The Supreme Court will establish when and how employers can use race-based policies this term. Satvinder Juss reports. Dr Satvinder Juss is a Harkness Fellow working in Washington DC and a Human Rights Fellow at Harvard Law School.

“Affirmative action” remains a much neglected social policy in Britain. It grants judges in the US the power to remedy unlawful discrimination and requires a federal government contractor to benefit under-represented minority or women workers.

There are three types of affirmative action programmes:

Needs-based programmes, which target inner-city areas. Groups that are disproportionately in need benefit disproportionately from them. A similar policy was advocated in Britain after the inner-city rioting of the early 1980s.

Outreach programmes, which target under-represented groups to attract qualified candidates. They bring employment opportunities to their attention and provide them with training. This model secures a level playing field for minority applicants, but it has not been effectively advocated in Britain. v Preferential treatment, which accords particular types of preferences for particular types of situations. All candidates may be equally well-qualified or the preferred candidate may be less well-qualified. This is the most controversial model and is largely unfamiliar in Britain.

The Supreme Court in the US will this term set a new standard for affirmative action in the workplace, and establish the circumstances under which employers can use race-based policies. Ironically, the case it will use is a “reverse discrimination” case.

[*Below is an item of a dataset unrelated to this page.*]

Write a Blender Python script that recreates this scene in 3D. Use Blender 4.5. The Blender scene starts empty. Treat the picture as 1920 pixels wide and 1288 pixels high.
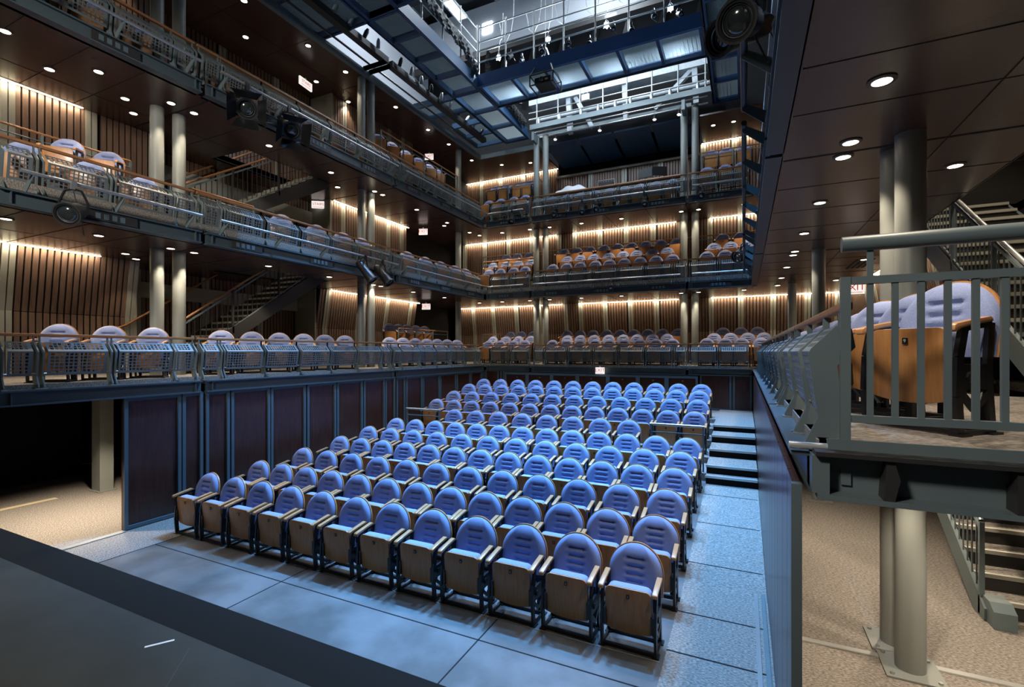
import bpy, bmesh, math, random
from mathutils import Vector, Matrix
random.seed(7)
scn = bpy.context.scene
COL = scn.collection
PI = math.pi

# ------------------------------------------------------------------ materials
def mat(name, c, rough=.5, metal=0., c2=None, scale=8., stretch=(1, 1, 1), detail=4., lo=.35, hi=.65,
        bump=0., bscale=None, emit=0., ecol=None, spec=.5, coat=0., vary=0.):
    m = bpy.data.materials.new(name); m.use_nodes = True
    nt = m.node_tree; nd = nt.nodes; lk = nt.links
    b = nd['Principled BSDF']
    b.inputs['Base Color'].default_value = (*c, 1)
    b.inputs['Roughness'].default_value = rough
    b.inputs['Metallic'].default_value = metal
    b.inputs['Specular IOR Level'].default_value = spec
    if coat: b.inputs['Coat Weight'].default_value = coat; b.inputs['Coat Roughness'].default_value = .15
    if emit:
        b.inputs['Emission Color'].default_value = (*(ecol or c), 1)
        b.inputs['Emission Strength'].default_value = emit
    if c2 or bump:
        tc = nd.new('ShaderNodeTexCoord'); mp = nd.new('ShaderNodeMapping')
        mp.inputs['Scale'].default_value = stretch
        src = tc.outputs['Object']
        if vary:
            oi = nd.new('ShaderNodeObjectInfo'); va = nd.new('ShaderNodeVectorMath'); va.operation = 'ADD'
            sc = nd.new('ShaderNodeMath'); sc.operation = 'MULTIPLY'; sc.inputs[1].default_value = vary
            lk.new(oi.outputs['Random'], sc.inputs[0]); lk.new(src, va.inputs[0]); lk.new(sc.outputs[0], va.inputs[1])
            src = va.outputs[0]
        lk.new(src, mp.inputs['Vector'])
        nz = nd.new('ShaderNodeTexNoise'); nz.inputs['Scale'].default_value = scale; nz.inputs['Detail'].default_value = detail
        lk.new(mp.outputs[0], nz.inputs['Vector'])
        if c2:
            rp = nd.new('ShaderNodeValToRGB')
            rp.color_ramp.elements[0].position = lo; rp.color_ramp.elements[1].position = hi
            rp.color_ramp.elements[0].color = (*c, 1); rp.color_ramp.elements[1].color = (*c2, 1)
            lk.new(nz.outputs[0], rp.inputs[0]); lk.new(rp.outputs[0], b.inputs['Base Color'])
        if bump:
            bp = nd.new('ShaderNodeBump'); bp.inputs['Strength'].default_value = bump; bp.inputs['Distance'].default_value = .01
            n2 = nz
            if bscale:
                n2 = nd.new('ShaderNodeTexNoise'); n2.inputs['Scale'].default_value = bscale; n2.inputs['Detail'].default_value = 2
                lk.new(mp.outputs[0], n2.inputs['Vector'])
            lk.new(n2.outputs[0], bp.inputs['Height']); lk.new(bp.outputs[0], b.inputs['Normal'])
    return m

steel = mat('grey_green_painted_steel', (.105, .14, .15), .42, .0, (.13, .165, .172), 3, lo=.3, hi=.7)
fascia_m = mat('dark_grey_fascia_paint', (.058, .080, .092), .42)
steel_b = mat('blue_grey_steel_frame', (.085, .125, .15), .4, .0)
column_m = mat('pale_grey_column_paint', (.215, .23, .215), .45)
perf_m = mat('perforated_steel_paint', (.125, .15, .16), .42)
galv = mat('brushed_steel', (.42, .44, .44), .35, .7)
chrome = mat('bright_nosing_metal', (.62, .63, .62), .3, .6)
rail_wood = mat('oiled_wood_rail', (.36, .17, .07), .38, 0, (.27, .12, .05), 6, (1, 1, 8))
seat_wood = mat('maple_veneer', (.46, .22, .075), .38, 0, (.37, .16, .05), 5, (9, 2, 1.1), 6, .35, .7, coat=.15, vary=9.)
arm_wood = mat('lacquered_arm_wood', (.47, .235, .10), .35, coat=.2)
fabric = mat('heather_violet_wool', (.200, .25, .445), .92, 0, (.285, .345, .57), 260, lo=.35, hi=.65, bump=.25, bscale=300, spec=.15)
black = mat('black_powder_coat', (.010, .010, .012), .38)
plate_m = mat('black_plate', (.006, .006, .007), .4)
white_ink = mat('white_ink', (.7, .7, .7), .5)
carpet = mat('mottled_grey_carpet', (.135, .118, .103), .95, 0, (.36, .33, .295), 38, (1, 2.4, 1), 6, .36, .66, bump=.4, bscale=220, spec=.1)
deckboard = mat('scuffed_grey_deck', (.072, .070, .066), .5, 0, (.15, .15, .15), 1.7, detail=12, lo=.38, hi=.66)
stage_m = mat('black_stage_paint', (.024, .0255, .022), .66, 0, (.038, .040, .035), 2.5, detail=9, lo=.3, hi=.7)
stage_edge = mat('stage_edge_paint', (.0085, .008, .0072), .8, spec=.2)
slat = mat('brown_timber_slat', (.185, .118, .085), .45, 0, (.14, .085, .06), 4, (6, 6, .5), 5)
slat_back = mat('dark_slat_gap', (.006, .005, .004), .9)
mull = mat('pale_grey_mullion', (.34, .335, .28), .5)
panel_m = mat('dark_mahogany_panel', (.070, .026, .018), .3, 0, (.045, .017, .012), 5, (6, 6, .6), 5, coat=.1)
soffit_m = mat('brown_soffit_board', (.068, .037, .030), .27, 0, (.056, .030, .025), 1.5, lo=.3, hi=.7)
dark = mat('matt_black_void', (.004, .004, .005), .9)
dark_steel = mat('dark_bronze_steel', (.028, .027, .026), .45)
blue_steel = mat('deep_blue_catwalk_steel', (.030, .080, .165), .38, .0)
grate_m = mat('galvanised_grating', (.27, .33, .355), .45, .5)
bright_blue = mat('bright_blue_edge_beam', (.05, .14, .34), .35)
duct_m = mat('pale_insulation_wrap', (.52, .56, .58), .6, 0, (.40, .44, .47), 9, bump=.5)
upper_m = mat('pale_grey_upper_wall', (.40, .43, .47), .8)
roof_m = mat('grey_roof_deck', (.10, .115, .13), .8)
drape = mat('gathered_black_drape', (.012, .012, .012), .45, 0, (.06, .06, .06), 25, bump=1.)
lamp_glow = mat('warm_lamp_disc', (1, .9, .75), .5, emit=9, ecol=(1, .84, .62))
cove_glow = mat('warm_cove_strip', (1, .8, .5), .5, emit=16, ecol=(1, .82, .58))
bulb_glow = mat('cold_work_bulb', (.8, .9, 1), .5, emit=60, ecol=(.62, .8, 1))
cold_glow = mat('cold_flood_lens', (.9, .95, 1), .5, emit=14, ecol=(.82, .92, 1))
exit_face = mat('lit_white_sign', (1, 1, 1), .5, emit=.62, ecol=(1, .95, .9))
exit_red = mat('red_sign_letter', (.5, .02, .01), .5, emit=.22, ecol=(.9, .07, .03))
glass = mat('dark_lens_glass', (.02, .026, .026), .05, 0, spec=1., coat=1.)
trimring = mat('bronze_trim_ring', (.045, .035, .03), .4)
white_paint = mat('off_white_enamel', (.62, .62, .58), .5)
tape_m = mat('white_tape', (.8, .8, .78), .6)
yellow_m = mat('cream_floor_strip', (.62, .52, .34), .6)
cloth_m = mat('white_dust_cloth', (.75, .77, .82), .8, bump=.5, scale=6)
cable_m = mat('dull_rubber_cable', (.05, .05, .05), .5)
white_cable = mat('pale_cable', (.5, .52, .52), .5)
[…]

In 1989, a New Jersey school board had to lay off some teachers in reverse order of seniority. The dismissals proceeded smoothly until the end of the selection process when the board was faced with the situation of dismissing one of two teachers that it had hired on the same day nine years before.

Sharon Taxman was white. Debra Williams was black. The board dismissed Taxman and preserved the job for a minority member. The school board had no history of past discrimination and, as such, an affirmative action plan adopted in 1975 was not remedial. However, it called for favouring minority applicants over whites “when candidates appear to be of equal qualification”.

The Federal Justice Department is in the unique position of having been on both sides of this litigation during the Bush and Clinton administrations. At stake are weighty questions of how to achieve diversity, pluralism and genuine equality of opportunity.

Is the board's action acceptable, as the Clinton Justice Department argued, in order to provide a role model for black children and keep at least one black teacher on an otherwise white faculty of the business department of the school, even though there were many black teachers in other departments? Or is it unfair, as the Bush lawyers thought, since the white teacher, though equally well-qualified, lost out because of her race? More importantly, is having a job different from wanting a job, and is being hired different from being fired?

Solicitor-General Walter Dellinger, contends that affirmative action can be justified both to remedy past discrimination and to promote racial diversity. In education, diversity can enrich academic experience. In policing, diversity in an integrated community can create better relationships.

However, the school never demonstrated what social goal would be achieved by having a diverse business education department. The lower court ruling was clear that the Civil Rights Act 1964 only allows race-based preferences to redress past discrimination. The Solicitor-General, therefore, concedes that Taxman's dismissal is indefensible for two reasons. First, the board had not formally justified its reasons for diversity at the departmental level; and second, because race-based lay offs, as opposed to hiring or promotion decisions, require strong justification.

The Supreme Court drew a distinction between hiring and laying off in a 1986 decision. Hiring a minority worker from a large pool of applicants is a defensible form of preferential treatment. Laying off a particular white person to preserve a black person's job infringes the white worker's rights. However, the Supreme Court has never ruled that affirmative action can only be used in the context of past discrimination.

Although gender-based affirmative action is now universally endorsed, race-based policies are curiously shunned. Yet, in education and policing, recruitment policies based on minority preferential-treatment are not only defensible, but a legitimate goal of social policy for a multi-racial society.